Poetic Operations: Online Companion

We Already Know and We Don't Yet Know

 

“We Already Know and We Don't Yet Know” took place in  São Paulo, Brazil at the Hemispheric Institute of Performance and Politics VIII Encuentro. The performance was the outcome of a three day workshop using dance, performance and theater of the oppressed exercises. As of November 20, at least 265 transgender people were killed in 2012, with the most murders—126—occurring in Brazil (sarahgiovanniello 2013). The U.S.-based National Coalition of Anti-Violence Programs reported in 2011 that the murder rate of LGBTQH people was at its highest point ever, with transgender women and people of color experiencing the most violence. The gestures in the São Paulo performance physically expressed participants' ideas about, and memories of, safety. After three days of conversation about prison abolition and community based responses to violence, the prompt to create the gestures in the performance was simply the word “safety”.

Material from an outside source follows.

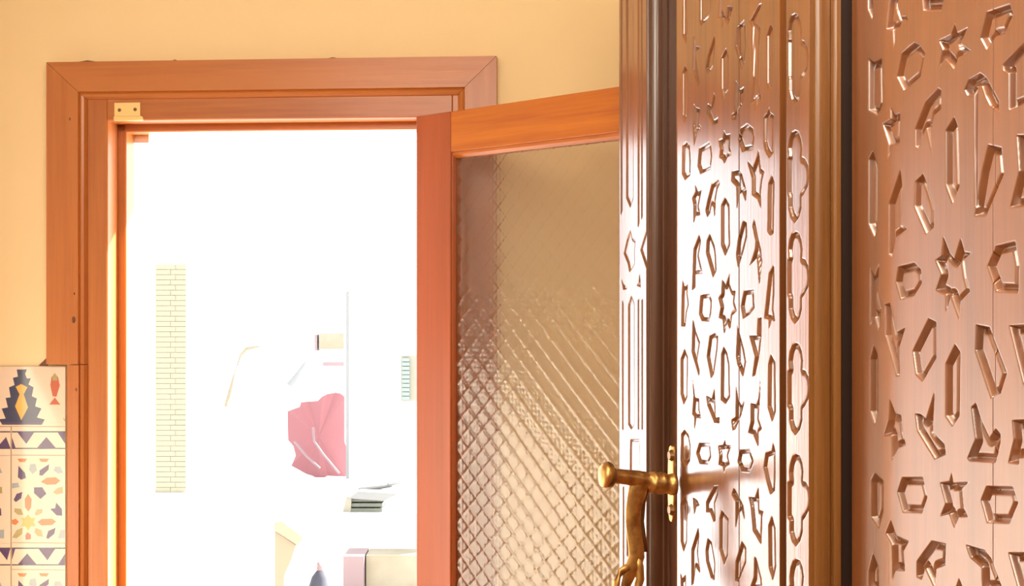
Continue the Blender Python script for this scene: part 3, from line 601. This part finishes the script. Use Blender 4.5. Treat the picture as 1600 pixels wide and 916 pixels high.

In “We Already Know”, the bodies of the eight performers create a cut in a field of mediation created by a transnational art context by moving in a public space with a shared speed. The fields of mediation being engaged with in this context include digital video, photography, and networked media. As can be seen in the photo above, audience members, potentially international art festival attendees and potentially bystanders, are engaged in photographing the event with digital cameras. The video included here was taken by an audience member, Macarena Gomez-Barris, a scholar of contemporary art and decolonization. The video was recorded as a digital video shot with an iPhone and was later uploaded to social media. The existence of this photo demonstrates that the performers, by moving in this context, cut into multiple fields of mediation.